(Records with scene code)
* * *

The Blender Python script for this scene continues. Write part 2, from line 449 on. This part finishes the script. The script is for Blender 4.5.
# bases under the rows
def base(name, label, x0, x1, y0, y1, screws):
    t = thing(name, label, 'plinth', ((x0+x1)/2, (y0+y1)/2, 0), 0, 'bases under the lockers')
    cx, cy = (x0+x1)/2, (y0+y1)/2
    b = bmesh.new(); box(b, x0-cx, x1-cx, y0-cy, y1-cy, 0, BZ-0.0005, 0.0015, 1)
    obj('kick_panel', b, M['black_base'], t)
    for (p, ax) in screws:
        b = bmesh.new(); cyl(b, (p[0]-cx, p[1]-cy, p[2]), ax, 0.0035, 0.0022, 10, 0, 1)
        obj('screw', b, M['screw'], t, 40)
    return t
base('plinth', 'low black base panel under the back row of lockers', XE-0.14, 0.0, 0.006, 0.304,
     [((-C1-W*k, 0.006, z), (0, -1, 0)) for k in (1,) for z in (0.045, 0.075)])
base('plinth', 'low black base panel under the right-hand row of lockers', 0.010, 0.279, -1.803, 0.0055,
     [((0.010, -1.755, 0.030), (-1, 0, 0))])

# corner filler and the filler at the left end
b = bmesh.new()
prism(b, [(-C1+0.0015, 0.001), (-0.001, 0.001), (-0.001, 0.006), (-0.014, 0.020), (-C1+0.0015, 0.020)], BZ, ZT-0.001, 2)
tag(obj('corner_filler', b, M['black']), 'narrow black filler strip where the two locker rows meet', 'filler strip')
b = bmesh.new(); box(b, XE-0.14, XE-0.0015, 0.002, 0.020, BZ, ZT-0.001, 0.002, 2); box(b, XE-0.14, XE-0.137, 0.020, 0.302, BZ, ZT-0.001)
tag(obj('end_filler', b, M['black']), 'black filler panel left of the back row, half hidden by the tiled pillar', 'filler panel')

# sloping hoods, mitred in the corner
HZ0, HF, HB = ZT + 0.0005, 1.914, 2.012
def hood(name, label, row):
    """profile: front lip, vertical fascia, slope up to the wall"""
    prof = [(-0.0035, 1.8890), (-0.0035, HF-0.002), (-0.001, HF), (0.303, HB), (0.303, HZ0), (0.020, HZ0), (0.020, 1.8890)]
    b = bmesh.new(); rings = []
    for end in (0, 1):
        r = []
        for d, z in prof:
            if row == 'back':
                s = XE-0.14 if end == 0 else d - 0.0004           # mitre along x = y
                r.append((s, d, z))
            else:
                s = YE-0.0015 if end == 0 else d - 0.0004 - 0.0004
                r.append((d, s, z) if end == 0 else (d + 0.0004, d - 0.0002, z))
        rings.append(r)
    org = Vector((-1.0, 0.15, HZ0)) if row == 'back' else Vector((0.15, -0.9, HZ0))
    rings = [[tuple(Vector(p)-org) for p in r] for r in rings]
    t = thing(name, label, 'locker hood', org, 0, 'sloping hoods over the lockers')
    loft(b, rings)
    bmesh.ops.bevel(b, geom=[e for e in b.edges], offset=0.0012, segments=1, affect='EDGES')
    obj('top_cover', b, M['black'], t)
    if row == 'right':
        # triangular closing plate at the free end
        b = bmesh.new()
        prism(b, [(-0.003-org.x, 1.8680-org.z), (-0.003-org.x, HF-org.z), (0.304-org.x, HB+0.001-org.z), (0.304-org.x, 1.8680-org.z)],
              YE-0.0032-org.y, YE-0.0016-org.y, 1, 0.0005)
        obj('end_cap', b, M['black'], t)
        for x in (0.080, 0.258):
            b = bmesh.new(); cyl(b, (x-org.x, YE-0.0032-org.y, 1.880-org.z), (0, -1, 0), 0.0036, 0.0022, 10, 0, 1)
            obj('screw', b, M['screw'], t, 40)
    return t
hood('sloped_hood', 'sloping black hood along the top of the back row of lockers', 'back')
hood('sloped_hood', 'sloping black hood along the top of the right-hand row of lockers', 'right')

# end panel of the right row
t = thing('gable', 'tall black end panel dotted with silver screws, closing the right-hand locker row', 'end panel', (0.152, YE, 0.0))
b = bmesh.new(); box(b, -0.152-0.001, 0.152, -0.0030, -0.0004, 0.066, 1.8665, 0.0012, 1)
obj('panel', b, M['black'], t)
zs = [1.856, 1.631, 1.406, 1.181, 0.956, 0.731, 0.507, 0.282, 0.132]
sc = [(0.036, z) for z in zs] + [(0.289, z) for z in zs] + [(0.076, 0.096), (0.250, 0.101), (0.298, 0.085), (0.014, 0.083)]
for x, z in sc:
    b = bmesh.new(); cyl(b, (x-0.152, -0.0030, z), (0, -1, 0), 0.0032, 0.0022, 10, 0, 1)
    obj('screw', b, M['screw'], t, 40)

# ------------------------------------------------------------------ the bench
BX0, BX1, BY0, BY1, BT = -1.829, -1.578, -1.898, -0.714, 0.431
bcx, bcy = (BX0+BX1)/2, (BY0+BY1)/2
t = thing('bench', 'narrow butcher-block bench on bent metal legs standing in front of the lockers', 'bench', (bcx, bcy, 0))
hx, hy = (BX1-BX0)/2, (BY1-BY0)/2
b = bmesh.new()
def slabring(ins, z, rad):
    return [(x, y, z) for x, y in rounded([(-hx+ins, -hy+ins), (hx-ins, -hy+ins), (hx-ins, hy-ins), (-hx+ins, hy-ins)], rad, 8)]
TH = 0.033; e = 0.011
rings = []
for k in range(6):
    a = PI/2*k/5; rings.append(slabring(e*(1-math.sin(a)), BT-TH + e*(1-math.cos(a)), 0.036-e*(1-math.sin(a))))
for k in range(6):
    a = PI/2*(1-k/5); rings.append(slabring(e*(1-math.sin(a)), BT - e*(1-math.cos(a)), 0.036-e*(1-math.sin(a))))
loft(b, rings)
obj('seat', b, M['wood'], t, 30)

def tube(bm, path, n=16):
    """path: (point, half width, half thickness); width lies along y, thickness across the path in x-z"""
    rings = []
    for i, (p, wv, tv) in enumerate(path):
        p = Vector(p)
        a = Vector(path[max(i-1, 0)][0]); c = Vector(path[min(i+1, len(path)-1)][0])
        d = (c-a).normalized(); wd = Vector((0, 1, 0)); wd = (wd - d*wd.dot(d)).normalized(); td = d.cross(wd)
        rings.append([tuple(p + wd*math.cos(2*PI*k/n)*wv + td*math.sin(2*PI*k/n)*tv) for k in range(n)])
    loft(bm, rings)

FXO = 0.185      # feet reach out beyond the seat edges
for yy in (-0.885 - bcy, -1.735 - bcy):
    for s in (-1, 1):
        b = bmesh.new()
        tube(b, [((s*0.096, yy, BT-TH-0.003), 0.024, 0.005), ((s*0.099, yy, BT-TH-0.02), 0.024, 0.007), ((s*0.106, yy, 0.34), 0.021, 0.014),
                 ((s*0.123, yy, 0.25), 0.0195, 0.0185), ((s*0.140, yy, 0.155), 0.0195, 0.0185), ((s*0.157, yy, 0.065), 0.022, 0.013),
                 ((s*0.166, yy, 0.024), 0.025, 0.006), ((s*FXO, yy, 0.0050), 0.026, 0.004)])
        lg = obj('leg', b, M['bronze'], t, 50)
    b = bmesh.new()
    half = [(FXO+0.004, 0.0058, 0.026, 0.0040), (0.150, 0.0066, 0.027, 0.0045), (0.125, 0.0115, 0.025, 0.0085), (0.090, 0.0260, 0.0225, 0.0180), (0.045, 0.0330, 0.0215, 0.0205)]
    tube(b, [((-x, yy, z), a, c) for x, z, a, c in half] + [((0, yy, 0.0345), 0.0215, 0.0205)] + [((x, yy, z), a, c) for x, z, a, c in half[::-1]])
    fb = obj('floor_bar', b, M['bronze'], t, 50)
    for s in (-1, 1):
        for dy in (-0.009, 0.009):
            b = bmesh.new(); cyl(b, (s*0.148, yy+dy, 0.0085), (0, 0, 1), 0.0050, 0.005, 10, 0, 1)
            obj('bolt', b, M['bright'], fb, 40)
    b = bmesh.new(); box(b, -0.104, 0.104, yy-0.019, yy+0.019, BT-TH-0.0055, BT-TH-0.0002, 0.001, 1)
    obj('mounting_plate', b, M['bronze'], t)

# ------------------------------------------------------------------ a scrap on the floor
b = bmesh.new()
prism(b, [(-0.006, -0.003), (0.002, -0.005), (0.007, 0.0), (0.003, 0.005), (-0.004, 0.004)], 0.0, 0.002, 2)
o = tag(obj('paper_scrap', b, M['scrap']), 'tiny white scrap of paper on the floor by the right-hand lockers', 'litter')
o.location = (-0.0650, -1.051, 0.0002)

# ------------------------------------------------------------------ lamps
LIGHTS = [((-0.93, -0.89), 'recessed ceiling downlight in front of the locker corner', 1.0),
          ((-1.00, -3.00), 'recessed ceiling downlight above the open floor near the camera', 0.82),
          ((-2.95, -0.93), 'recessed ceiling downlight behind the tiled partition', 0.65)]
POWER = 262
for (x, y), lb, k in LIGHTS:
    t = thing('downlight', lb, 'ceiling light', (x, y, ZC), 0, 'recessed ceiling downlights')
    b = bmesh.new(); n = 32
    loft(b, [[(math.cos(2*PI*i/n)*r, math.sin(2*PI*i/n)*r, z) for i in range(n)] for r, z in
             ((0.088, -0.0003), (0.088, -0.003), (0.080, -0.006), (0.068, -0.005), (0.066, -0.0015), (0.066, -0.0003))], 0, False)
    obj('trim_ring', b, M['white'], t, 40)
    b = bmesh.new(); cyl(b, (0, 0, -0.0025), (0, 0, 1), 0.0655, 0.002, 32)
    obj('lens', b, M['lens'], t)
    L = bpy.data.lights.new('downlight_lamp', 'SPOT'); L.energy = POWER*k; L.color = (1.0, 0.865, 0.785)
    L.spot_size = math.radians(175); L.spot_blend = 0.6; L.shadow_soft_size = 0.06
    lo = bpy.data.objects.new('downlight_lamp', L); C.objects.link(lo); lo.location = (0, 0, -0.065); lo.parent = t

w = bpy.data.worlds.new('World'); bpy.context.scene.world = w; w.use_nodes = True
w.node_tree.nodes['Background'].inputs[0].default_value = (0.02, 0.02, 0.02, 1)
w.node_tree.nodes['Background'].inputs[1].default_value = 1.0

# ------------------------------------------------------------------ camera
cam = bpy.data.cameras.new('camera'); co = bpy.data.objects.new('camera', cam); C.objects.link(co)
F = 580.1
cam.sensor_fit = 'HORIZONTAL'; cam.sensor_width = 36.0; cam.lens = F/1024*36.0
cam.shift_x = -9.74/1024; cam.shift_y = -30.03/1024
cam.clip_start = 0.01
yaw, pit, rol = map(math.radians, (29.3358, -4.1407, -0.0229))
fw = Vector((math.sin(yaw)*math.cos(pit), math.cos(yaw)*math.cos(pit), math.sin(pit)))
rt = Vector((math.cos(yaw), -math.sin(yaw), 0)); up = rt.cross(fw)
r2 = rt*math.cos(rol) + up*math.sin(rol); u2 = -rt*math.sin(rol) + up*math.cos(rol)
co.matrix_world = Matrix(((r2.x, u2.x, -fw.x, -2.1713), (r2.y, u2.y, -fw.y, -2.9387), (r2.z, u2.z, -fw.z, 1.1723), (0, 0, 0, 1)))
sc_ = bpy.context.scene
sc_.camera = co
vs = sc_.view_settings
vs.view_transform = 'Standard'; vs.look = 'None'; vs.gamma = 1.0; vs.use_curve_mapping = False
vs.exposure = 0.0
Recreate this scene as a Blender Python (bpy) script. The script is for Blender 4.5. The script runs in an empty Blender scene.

* * *

GIVEN PROBLEM:
Select and copy every line of the listing with the word "Python".

RESULT:
The Blender Python script for this scene continues. Write part 2, from line 449 on. This part finishes the script. The script is for Blender 4.5.
Recreate this scene as a Blender Python (bpy) script. The script is for Blender 4.5. The script runs in an empty Blender scene.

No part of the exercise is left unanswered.